Ao acordar me vi nos braços da minha mãe e muitos pretos livres, vieram limpar minhas feridas do corpo e da alma. Que alegria senti, pois agora entre os meus eu realmente posso descansar e sonhar:
- Quisera eu que os que vierem depois de mim, façam diferente e consigam ser mais felizes que eu, por mim eles estão e serão livres para fazer melhor.
Eu não tive escolhas mas eles terão e farão diferente por amor a mim assim, desejei a eles tudo de bom.
Do lado de cá vi nascer meus descendentes e com a certeza da vida passada adiante, comecei a agradecer, já que apesar de toda dor, tudo foi o suficiente para que a vida seguisse adiante. Só por isso pra mim já valeu a pena. Eles são livres e agora eu posso descansar em paz
Décadas depois vejo um dos meus, passando dificuldades financeira, sem ter o suficiente para sobreviver, buscando a morte, se perdendo em vícios, vivendo um relacionamento abusivo, ficando sozinha mesmo querendo ter alguém, abandonando filhos a própria sorte sem a menor dor e ao ver tudo isso pensei: porque ela está repetindo minha história, não é a história dela… e entristeci por que essa não é a vida que eu queria para ela e queria muito que ela me ouvisse:
“Eu sei que agora a vida é de outra forma, faz melhor do que eu. Você está livre!!!
Hoje deste lado, ouço falar de uma tal constelação familiar que pode curar essas feridas da alma e colocar cada um no seu lugar, que pena não ter como gritar a minha tataraneta: faz logo isso e me deixa em paz!
Viva sua vida e segue seu caminho, sem olhar e querer mudar o meu. Só assim você me honra, sendo feliz também.
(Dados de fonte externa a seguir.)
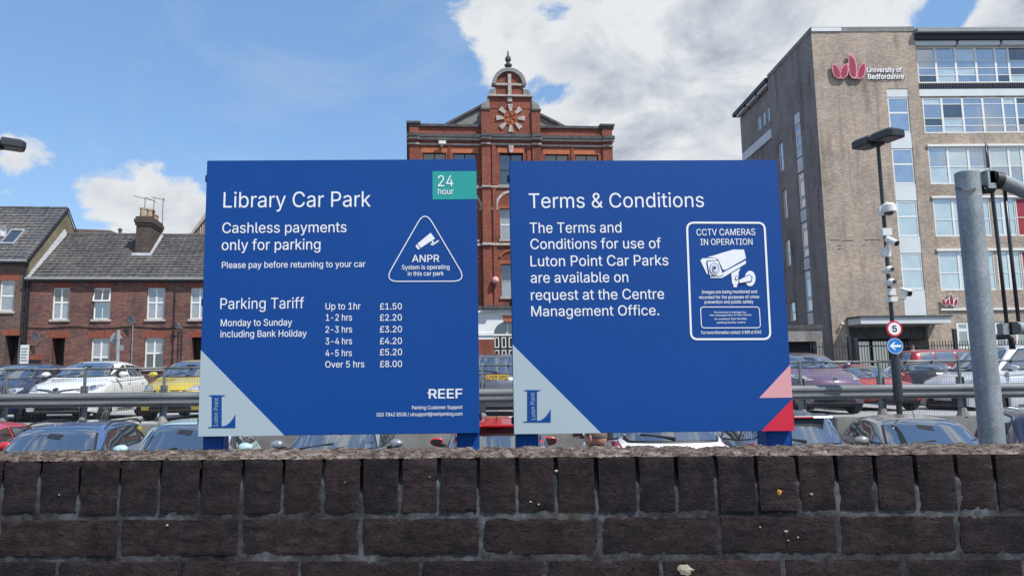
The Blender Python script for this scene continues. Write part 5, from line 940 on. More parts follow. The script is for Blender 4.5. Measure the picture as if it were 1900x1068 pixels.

Como eu queria que eles vivessem o que lhes cabe, a dor que é minha não teve como ser curada, nem pode ser mudada, mas hoje no meu grito silencioso quero bradar - ME TRAGAM VIVA NO CORAÇÃO E NÃO NO CORPO, NEM NA ALMA - por amor EU OS LIBERO A SEREM MELHORES DO QUE EU, SIGAM SEUS DESTINOS E LÁ NA FRENTE NOS ENCONTRAMOS.
Eu os amo muito e tenho orgulho do que se tornaram, lá na frente a gente se encontra.